» What you should do
Could you transcribe every record below exactly as written, leaving out any pictures?

(Entries with scene source code)
::::

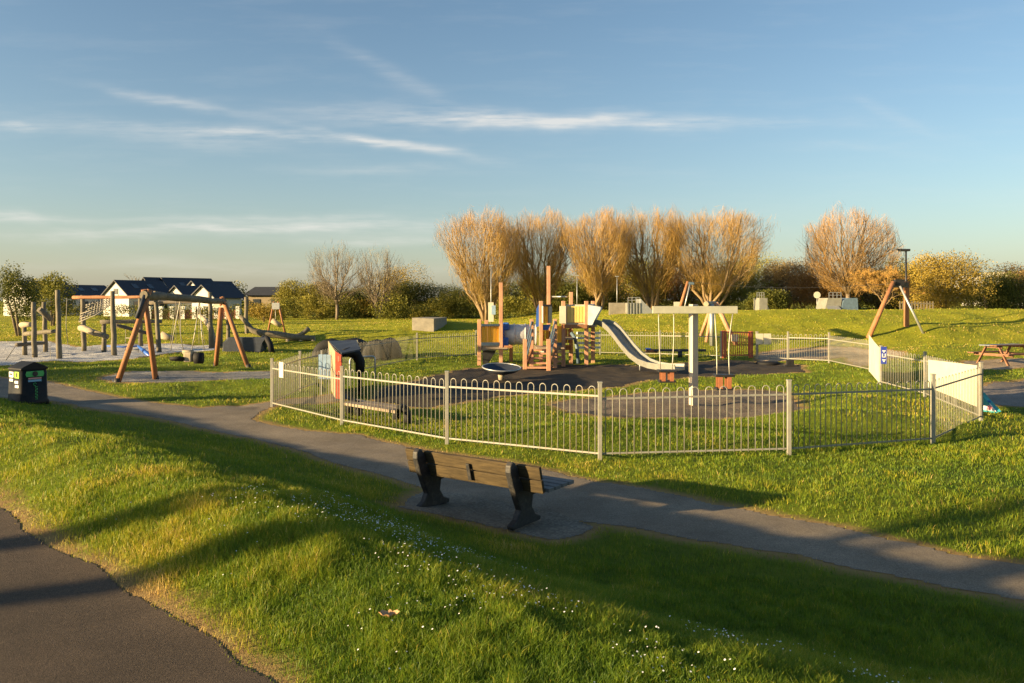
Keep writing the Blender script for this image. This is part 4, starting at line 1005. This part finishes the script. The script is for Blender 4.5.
# low plank bench
r=thing('low_bench',G(375,420),'low weathered plank bench on black rubber supports just inside the front fence','bench')
A=W(341.5,401.5,17.4);B=W(395,411.5,16.1);C=W(397.5,406,17.0);D=W(357,399.5,18.0)
for k in range(2):
    t0_,t1_=k*.5+.01,k*.5+.49
    a,b_,c_,d_=A.lerp(D,t0_),B.lerp(C,t0_),B.lerp(C,t1_),A.lerp(D,t1_);zz=(A.z+B.z)/2
    m=MB();m.prism([V((q.x,q.y,zz)) for q in(a,b_,c_,d_)],(0,0,-.06));m.build('plank',M['plank'],r,bevel=.006)
for e0,e1,k in((B,C,1),(A,D,0)):
    m=MB();c_=(e0+e1)/2;ux=(B-A).normalized();c_=c_+ux*(.14 if k else .12);g_=hz(c_.x,c_.y)
    m.path([V((c_.x,c_.y,g_-.1))-ux*.1,V((c_.x,c_.y,g_+.16))-ux*.13,V((c_.x,c_.y,g_+.3))+ux*.02,V((c_.x,c_.y,g_+.28))+ux*.16,V((c_.x,c_.y,g_+.12))+ux*.24,V((c_.x,c_.y,g_-.1))+ux*.24],.085,8);m.build('support',M['rubber'],r)
# planter box
pb=G(428,330.5);dB=pb.y
r=tag(MB().prism([V((W(412,0,dB).x,dB,pb.z-.1)),V((W(434,0,dB-.3).x,dB-.3,pb.z-.15)),V((W(447,0,dB+1.6).x,dB+1.6,pb.z-.1)),V((W(424,0,dB+1.9).x,dB+1.9,pb.z-.1))],(0,0,.85)).build('concrete_box',M['concrete'],loc=pb,bevel=.02),'low pale concrete box on the grassy mound beyond the playground','box')
# back swing / pendulum group
dS=42.;r=thing('timber_swing',at(711,dS),'timber A frame swing seen end on behind the T shaped swing','swing')
for px,mat in((700,'post'),(706,'post'),(737,'post')):
    b_=at(px,dS+(1.5 if px<705 else 0));MB().tube(b_-V((0,0,.1)),W(713 if px<730 else 716,303,dS),.13 if px>730 else .09,.12,10).build('leg',M[mat],r)
MB().tube(at(712,dS-1)-V((0,0,.1)),W(711.5,304,dS-1),.12,.12,10).build('post',M['steel'],r)
MB().log(W(706,304,dS-1.4),W(717,303.5,dS+2),.13,4).build('top_log',M['pale_log'],r)
MB().box(W(734.5,338,dS-.3),.35,.2,.35).build('sign_plate',M['banner'],r)
# see-saw
dQ=34.;r=thing('seesaw',at(672,dQ),'low seesaw with an orange and blue seat by the back fence','seesaw')
MB().beam(W(654,350.3,dQ),W(706,350.3,dQ),.12,.1).build('beam',M['navy'],r,bevel=.02)
m=MB();m.prism([W(645,352.5,dQ),W(649,348.5,dQ),W(658,350,dQ),W(658,353,dQ)],(0,.3,0));m.build('seat',M['orange'],r,bevel=.03)
MB().box(W(648,349,dQ+.1),.2,.3,.08).build('seat_pad',M['blue'],r,bevel=.02)
MB().tube(at(680,dQ)-V((0,0,.05)),W(680,351,dQ),.12,.09,10).build('pivot',M['black'],r)
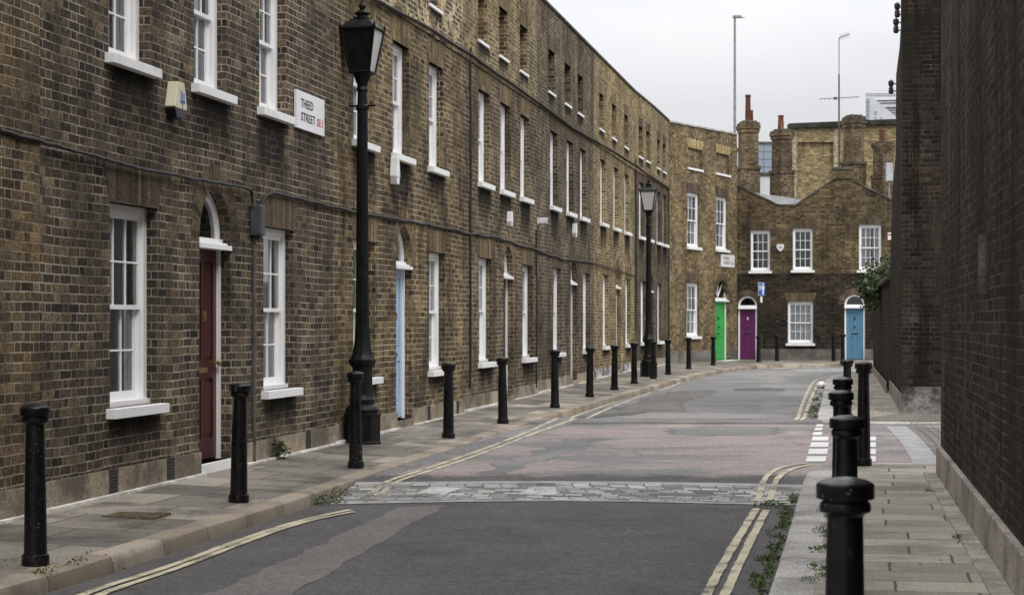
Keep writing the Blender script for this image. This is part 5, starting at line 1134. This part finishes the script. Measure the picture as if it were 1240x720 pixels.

::::

» Written reply
Keep writing the Blender script for this image. This is part 4, starting at line 1005. This part finishes the script. The script is for Blender 4.5.
# low plank bench
r=thing('low_bench',G(375,420),'low weathered plank bench on black rubber supports just inside the front fence','bench')
A=W(341.5,401.5,17.4);B=W(395,411.5,16.1);C=W(397.5,406,17.0);D=W(357,399.5,18.0)
for k in range(2):
    t0_,t1_=k*.5+.01,k*.5+.49
    a,b_,c_,d_=A.lerp(D,t0_),B.lerp(C,t0_),B.lerp(C,t1_),A.lerp(D,t1_);zz=(A.z+B.z)/2
    m=MB();m.prism([V((q.x,q.y,zz)) for q in(a,b_,c_,d_)],(0,0,-.06));m.build('plank',M['plank'],r,bevel=.006)
for e0,e1,k in((B,C,1),(A,D,0)):
    m=MB();c_=(e0+e1)/2;ux=(B-A).normalized();c_=c_+ux*(.14 if k else .12);g_=hz(c_.x,c_.y)
    m.path([V((c_.x,c_.y,g_-.1))-ux*.1,V((c_.x,c_.y,g_+.16))-ux*.13,V((c_.x,c_.y,g_+.3))+ux*.02,V((c_.x,c_.y,g_+.28))+ux*.16,V((c_.x,c_.y,g_+.12))+ux*.24,V((c_.x,c_.y,g_-.1))+ux*.24],.085,8);m.build('support',M['rubber'],r)
# planter box
pb=G(428,330.5);dB=pb.y
r=tag(MB().prism([V((W(412,0,dB).x,dB,pb.z-.1)),V((W(434,0,dB-.3).x,dB-.3,pb.z-.15)),V((W(447,0,dB+1.6).x,dB+1.6,pb.z-.1)),V((W(424,0,dB+1.9).x,dB+1.9,pb.z-.1))],(0,0,.85)).build('concrete_box',M['concrete'],loc=pb,bevel=.02),'low pale concrete box on the grassy mound beyond the playground','box')
# back swing / pendulum group
dS=42.;r=thing('timber_swing',at(711,dS),'timber A frame swing seen end on behind the T shaped swing','swing')
for px,mat in((700,'post'),(706,'post'),(737,'post')):
    b_=at(px,dS+(1.5 if px<705 else 0));MB().tube(b_-V((0,0,.1)),W(713 if px<730 else 716,303,dS),.13 if px>730 else .09,.12,10).build('leg',M[mat],r)
MB().tube(at(712,dS-1)-V((0,0,.1)),W(711.5,304,dS-1),.12,.12,10).build('post',M['steel'],r)
MB().log(W(706,304,dS-1.4),W(717,303.5,dS+2),.13,4).build('top_log',M['pale_log'],r)
MB().box(W(734.5,338,dS-.3),.35,.2,.35).build('sign_plate',M['banner'],r)
# see-saw
dQ=34.;r=thing('seesaw',at(672,dQ),'low seesaw with an orange and blue seat by the back fence','seesaw')
MB().beam(W(654,350.3,dQ),W(706,350.3,dQ),.12,.1).build('beam',M['navy'],r,bevel=.02)
m=MB();m.prism([W(645,352.5,dQ),W(649,348.5,dQ),W(658,350,dQ),W(658,353,dQ)],(0,.3,0));m.build('seat',M['orange'],r,bevel=.03)
MB().box(W(648,349,dQ+.1),.2,.3,.08).build('seat_pad',M['blue'],r,bevel=.02)
MB().tube(at(680,dQ)-V((0,0,.05)),W(680,351,dQ),.12,.09,10).build('pivot',M['black'],r)
Keep writing the Blender script for this image. This is part 5, starting at line 1134. This part finishes the script. Measure the picture as if it were 1240x720 pixels.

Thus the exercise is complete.